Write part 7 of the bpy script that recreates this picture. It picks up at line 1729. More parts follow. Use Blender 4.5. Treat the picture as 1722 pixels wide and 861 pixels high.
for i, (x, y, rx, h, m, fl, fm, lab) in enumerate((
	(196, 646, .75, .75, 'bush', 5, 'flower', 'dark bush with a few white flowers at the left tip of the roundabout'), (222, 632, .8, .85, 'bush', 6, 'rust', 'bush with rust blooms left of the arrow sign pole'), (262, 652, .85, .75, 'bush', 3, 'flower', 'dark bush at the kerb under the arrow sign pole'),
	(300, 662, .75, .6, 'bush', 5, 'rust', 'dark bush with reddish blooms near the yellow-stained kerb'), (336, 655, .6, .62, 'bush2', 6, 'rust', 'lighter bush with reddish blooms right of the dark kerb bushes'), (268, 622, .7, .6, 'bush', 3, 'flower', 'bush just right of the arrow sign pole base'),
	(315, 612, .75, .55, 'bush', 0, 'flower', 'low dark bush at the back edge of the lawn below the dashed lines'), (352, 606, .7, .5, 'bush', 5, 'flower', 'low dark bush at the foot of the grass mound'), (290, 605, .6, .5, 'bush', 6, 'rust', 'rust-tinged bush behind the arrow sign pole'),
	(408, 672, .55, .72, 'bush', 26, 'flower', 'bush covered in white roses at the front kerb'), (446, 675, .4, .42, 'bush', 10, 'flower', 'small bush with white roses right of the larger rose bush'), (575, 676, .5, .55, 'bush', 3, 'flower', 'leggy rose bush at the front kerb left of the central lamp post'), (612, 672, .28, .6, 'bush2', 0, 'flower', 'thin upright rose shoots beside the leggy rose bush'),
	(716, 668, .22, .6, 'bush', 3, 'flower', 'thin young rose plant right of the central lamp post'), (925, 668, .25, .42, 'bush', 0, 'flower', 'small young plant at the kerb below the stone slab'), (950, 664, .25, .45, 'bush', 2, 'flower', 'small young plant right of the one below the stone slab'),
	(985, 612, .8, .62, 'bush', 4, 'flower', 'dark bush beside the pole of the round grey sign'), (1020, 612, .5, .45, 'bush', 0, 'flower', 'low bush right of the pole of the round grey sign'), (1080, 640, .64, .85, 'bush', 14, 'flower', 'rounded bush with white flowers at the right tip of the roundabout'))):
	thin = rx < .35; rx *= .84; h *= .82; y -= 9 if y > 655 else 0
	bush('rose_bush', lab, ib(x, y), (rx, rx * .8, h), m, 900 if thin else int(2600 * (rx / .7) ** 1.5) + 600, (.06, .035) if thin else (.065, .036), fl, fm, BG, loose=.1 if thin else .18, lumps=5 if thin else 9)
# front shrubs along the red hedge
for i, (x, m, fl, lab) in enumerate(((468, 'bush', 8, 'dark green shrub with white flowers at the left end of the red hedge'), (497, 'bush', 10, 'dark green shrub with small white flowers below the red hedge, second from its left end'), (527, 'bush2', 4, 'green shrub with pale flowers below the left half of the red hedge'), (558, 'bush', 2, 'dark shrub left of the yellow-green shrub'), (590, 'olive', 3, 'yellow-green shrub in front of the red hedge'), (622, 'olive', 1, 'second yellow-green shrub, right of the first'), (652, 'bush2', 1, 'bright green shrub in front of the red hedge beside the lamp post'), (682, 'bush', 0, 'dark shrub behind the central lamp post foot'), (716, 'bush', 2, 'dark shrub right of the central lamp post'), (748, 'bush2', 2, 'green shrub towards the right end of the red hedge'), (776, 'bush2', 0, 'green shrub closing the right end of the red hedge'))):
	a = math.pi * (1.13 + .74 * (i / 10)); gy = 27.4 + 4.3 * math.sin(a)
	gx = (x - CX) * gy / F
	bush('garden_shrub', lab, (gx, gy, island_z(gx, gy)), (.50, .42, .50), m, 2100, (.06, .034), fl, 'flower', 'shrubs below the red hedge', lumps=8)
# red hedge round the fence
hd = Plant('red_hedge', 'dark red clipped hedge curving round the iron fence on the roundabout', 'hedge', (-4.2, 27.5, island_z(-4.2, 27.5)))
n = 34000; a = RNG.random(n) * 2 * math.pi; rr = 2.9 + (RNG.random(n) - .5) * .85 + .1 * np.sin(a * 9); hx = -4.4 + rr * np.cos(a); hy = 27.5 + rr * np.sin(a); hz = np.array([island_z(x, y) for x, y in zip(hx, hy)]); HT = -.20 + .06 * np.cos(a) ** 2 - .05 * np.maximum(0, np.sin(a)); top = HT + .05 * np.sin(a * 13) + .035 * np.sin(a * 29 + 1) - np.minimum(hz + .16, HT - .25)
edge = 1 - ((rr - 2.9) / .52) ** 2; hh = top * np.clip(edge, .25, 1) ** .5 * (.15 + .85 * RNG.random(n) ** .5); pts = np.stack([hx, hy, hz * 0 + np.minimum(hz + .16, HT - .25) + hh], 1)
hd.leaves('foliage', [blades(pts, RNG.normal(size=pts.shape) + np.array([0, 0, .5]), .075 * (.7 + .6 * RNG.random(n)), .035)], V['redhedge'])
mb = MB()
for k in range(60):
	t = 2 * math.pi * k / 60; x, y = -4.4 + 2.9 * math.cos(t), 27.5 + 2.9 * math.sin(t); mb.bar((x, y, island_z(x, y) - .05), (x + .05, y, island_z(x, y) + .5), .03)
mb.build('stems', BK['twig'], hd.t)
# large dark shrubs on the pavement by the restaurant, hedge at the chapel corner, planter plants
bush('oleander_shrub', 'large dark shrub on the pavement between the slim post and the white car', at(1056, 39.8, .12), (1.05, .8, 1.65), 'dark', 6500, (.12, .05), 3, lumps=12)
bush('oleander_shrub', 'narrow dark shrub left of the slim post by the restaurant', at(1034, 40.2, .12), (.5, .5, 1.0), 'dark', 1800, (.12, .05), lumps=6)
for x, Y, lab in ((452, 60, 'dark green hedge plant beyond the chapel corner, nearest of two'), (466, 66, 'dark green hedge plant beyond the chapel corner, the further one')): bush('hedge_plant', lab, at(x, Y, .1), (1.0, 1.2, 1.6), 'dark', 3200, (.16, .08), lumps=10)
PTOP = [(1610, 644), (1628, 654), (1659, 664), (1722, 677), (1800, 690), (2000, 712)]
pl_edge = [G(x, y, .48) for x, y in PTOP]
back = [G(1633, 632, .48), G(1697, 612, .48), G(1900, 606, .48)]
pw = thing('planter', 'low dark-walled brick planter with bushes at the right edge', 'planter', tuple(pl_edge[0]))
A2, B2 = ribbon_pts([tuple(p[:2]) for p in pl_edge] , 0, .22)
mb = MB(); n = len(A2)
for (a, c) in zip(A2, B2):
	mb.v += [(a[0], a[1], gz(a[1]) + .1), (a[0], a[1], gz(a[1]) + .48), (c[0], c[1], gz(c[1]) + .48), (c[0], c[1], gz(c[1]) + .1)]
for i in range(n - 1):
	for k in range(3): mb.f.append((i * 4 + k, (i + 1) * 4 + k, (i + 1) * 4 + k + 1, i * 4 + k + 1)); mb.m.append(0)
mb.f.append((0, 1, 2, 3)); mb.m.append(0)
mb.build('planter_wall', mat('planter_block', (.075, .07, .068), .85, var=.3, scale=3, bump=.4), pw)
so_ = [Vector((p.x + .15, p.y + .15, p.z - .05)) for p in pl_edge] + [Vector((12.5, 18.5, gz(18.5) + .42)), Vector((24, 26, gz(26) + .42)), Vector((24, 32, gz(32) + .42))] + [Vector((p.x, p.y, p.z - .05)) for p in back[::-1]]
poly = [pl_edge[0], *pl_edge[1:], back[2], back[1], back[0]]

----

#### GOAL:
Copy the material above verbatim.

#### TASK ANSWER:
Write part 7 of the bpy script that recreates this picture. It picks up at line 1729. More parts follow. Use Blender 4.5. Treat the picture as 1722 pixels wide and 861 pixels high.
for i, (x, y, rx, h, m, fl, fm, lab) in enumerate((
	(196, 646, .75, .75, 'bush', 5, 'flower', 'dark bush with a few white flowers at the left tip of the roundabout'), (222, 632, .8, .85, 'bush', 6, 'rust', 'bush with rust blooms left of the arrow sign pole'), (262, 652, .85, .75, 'bush', 3, 'flower', 'dark bush at the kerb under the arrow sign pole'),
	(300, 662, .75, .6, 'bush', 5, 'rust', 'dark bush with reddish blooms near the yellow-stained kerb'), (336, 655, .6, .62, 'bush2', 6, 'rust', 'lighter bush with reddish blooms right of the dark kerb bushes'), (268, 622, .7, .6, 'bush', 3, 'flower', 'bush just right of the arrow sign pole base'),
	(315, 612, .75, .55, 'bush', 0, 'flower', 'low dark bush at the back edge of the lawn below the dashed lines'), (352, 606, .7, .5, 'bush', 5, 'flower', 'low dark bush at the foot of the grass mound'), (290, 605, .6, .5, 'bush', 6, 'rust', 'rust-tinged bush behind the arrow sign pole'),
	(408, 672, .55, .72, 'bush', 26, 'flower', 'bush covered in white roses at the front kerb'), (446, 675, .4, .42, 'bush', 10, 'flower', 'small bush with white roses right of the larger rose bush'), (575, 676, .5, .55, 'bush', 3, 'flower', 'leggy rose bush at the front kerb left of the central lamp post'), (612, 672, .28, .6, 'bush2', 0, 'flower', 'thin upright rose shoots beside the leggy rose bush'),
	(716, 668, .22, .6, 'bush', 3, 'flower', 'thin young rose plant right of the central lamp post'), (925, 668, .25, .42, 'bush', 0, 'flower', 'small young plant at the kerb below the stone slab'), (950, 664, .25, .45, 'bush', 2, 'flower', 'small young plant right of the one below the stone slab'),
	(985, 612, .8, .62, 'bush', 4, 'flower', 'dark bush beside the pole of the round grey sign'), (1020, 612, .5, .45, 'bush', 0, 'flower', 'low bush right of the pole of the round grey sign'), (1080, 640, .64, .85, 'bush', 14, 'flower', 'rounded bush with white flowers at the right tip of the roundabout'))):
	thin = rx < .35; rx *= .84; h *= .82; y -= 9 if y > 655 else 0
	bush('rose_bush', lab, ib(x, y), (rx, rx * .8, h), m, 900 if thin else int(2600 * (rx / .7) ** 1.5) + 600, (.06, .035) if thin else (.065, .036), fl, fm, BG, loose=.1 if thin else .18, lumps=5 if thin else 9)
# front shrubs along the red hedge
for i, (x, m, fl, lab) in enumerate(((468, 'bush', 8, 'dark green shrub with white flowers at the left end of the red hedge'), (497, 'bush', 10, 'dark green shrub with small white flowers below the red hedge, second from its left end'), (527, 'bush2', 4, 'green shrub with pale flowers below the left half of the red hedge'), (558, 'bush', 2, 'dark shrub left of the yellow-green shrub'), (590, 'olive', 3, 'yellow-green shrub in front of the red hedge'), (622, 'olive', 1, 'second yellow-green shrub, right of the first'), (652, 'bush2', 1, 'bright green shrub in front of the red hedge beside the lamp post'), (682, 'bush', 0, 'dark shrub behind the central lamp post foot'), (716, 'bush', 2, 'dark shrub right of the central lamp post'), (748, 'bush2', 2, 'green shrub towards the right end of the red hedge'), (776, 'bush2', 0, 'green shrub closing the right end of the red hedge'))):
	a = math.pi * (1.13 + .74 * (i / 10)); gy = 27.4 + 4.3 * math.sin(a)
	gx = (x - CX) * gy / F
	bush('garden_shrub', lab, (gx, gy, island_z(gx, gy)), (.50, .42, .50), m, 2100, (.06, .034), fl, 'flower', 'shrubs below the red hedge', lumps=8)
# red hedge round the fence
hd = Plant('red_hedge', 'dark red clipped hedge curving round the iron fence on the roundabout', 'hedge', (-4.2, 27.5, island_z(-4.2, 27.5)))
n = 34000; a = RNG.random(n) * 2 * math.pi; rr = 2.9 + (RNG.random(n) - .5) * .85 + .1 * np.sin(a * 9); hx = -4.4 + rr * np.cos(a); hy = 27.5 + rr * np.sin(a); hz = np.array([island_z(x, y) for x, y in zip(hx, hy)]); HT = -.20 + .06 * np.cos(a) ** 2 - .05 * np.maximum(0, np.sin(a)); top = HT + .05 * np.sin(a * 13) + .035 * np.sin(a * 29 + 1) - np.minimum(hz + .16, HT - .25)
edge = 1 - ((rr - 2.9) / .52) ** 2; hh = top * np.clip(edge, .25, 1) ** .5 * (.15 + .85 * RNG.random(n) ** .5); pts = np.stack([hx, hy, hz * 0 + np.minimum(hz + .16, HT - .25) + hh], 1)
hd.leaves('foliage', [blades(pts, RNG.normal(size=pts.shape) + np.array([0, 0, .5]), .075 * (.7 + .6 * RNG.random(n)), .035)], V['redhedge'])
mb = MB()
for k in range(60):
	t = 2 * math.pi * k / 60; x, y = -4.4 + 2.9 * math.cos(t), 27.5 + 2.9 * math.sin(t); mb.bar((x, y, island_z(x, y) - .05), (x + .05, y, island_z(x, y) + .5), .03)
mb.build('stems', BK['twig'], hd.t)
# large dark shrubs on the pavement by the restaurant, hedge at the chapel corner, planter plants
bush('oleander_shrub', 'large dark shrub on the pavement between the slim post and the white car', at(1056, 39.8, .12), (1.05, .8, 1.65), 'dark', 6500, (.12, .05), 3, lumps=12)
bush('oleander_shrub', 'narrow dark shrub left of the slim post by the restaurant', at(1034, 40.2, .12), (.5, .5, 1.0), 'dark', 1800, (.12, .05), lumps=6)
for x, Y, lab in ((452, 60, 'dark green hedge plant beyond the chapel corner, nearest of two'), (466, 66, 'dark green hedge plant beyond the chapel corner, the further one')): bush('hedge_plant', lab, at(x, Y, .1), (1.0, 1.2, 1.6), 'dark', 3200, (.16, .08), lumps=10)
PTOP = [(1610, 644), (1628, 654), (1659, 664), (1722, 677), (1800, 690), (2000, 712)]
pl_edge = [G(x, y, .48) for x, y in PTOP]
back = [G(1633, 632, .48), G(1697, 612, .48), G(1900, 606, .48)]
pw = thing('planter', 'low dark-walled brick planter with bushes at the right edge', 'planter', tuple(pl_edge[0]))
A2, B2 = ribbon_pts([tuple(p[:2]) for p in pl_edge] , 0, .22)
mb = MB(); n = len(A2)
for (a, c) in zip(A2, B2):
	mb.v += [(a[0], a[1], gz(a[1]) + .1), (a[0], a[1], gz(a[1]) + .48), (c[0], c[1], gz(c[1]) + .48), (c[0], c[1], gz(c[1]) + .1)]
for i in range(n - 1):
	for k in range(3): mb.f.append((i * 4 + k, (i + 1) * 4 + k, (i + 1) * 4 + k + 1, i * 4 + k + 1)); mb.m.append(0)
mb.f.append((0, 1, 2, 3)); mb.m.append(0)
mb.build('planter_wall', mat('planter_block', (.075, .07, .068), .85, var=.3, scale=3, bump=.4), pw)
so_ = [Vector((p.x + .15, p.y + .15, p.z - .05)) for p in pl_edge] + [Vector((12.5, 18.5, gz(18.5) + .42)), Vector((24, 26, gz(26) + .42)), Vector((24, 32, gz(32) + .42))] + [Vector((p.x, p.y, p.z - .05)) for p in back[::-1]]
poly = [pl_edge[0], *pl_edge[1:], back[2], back[1], back[0]]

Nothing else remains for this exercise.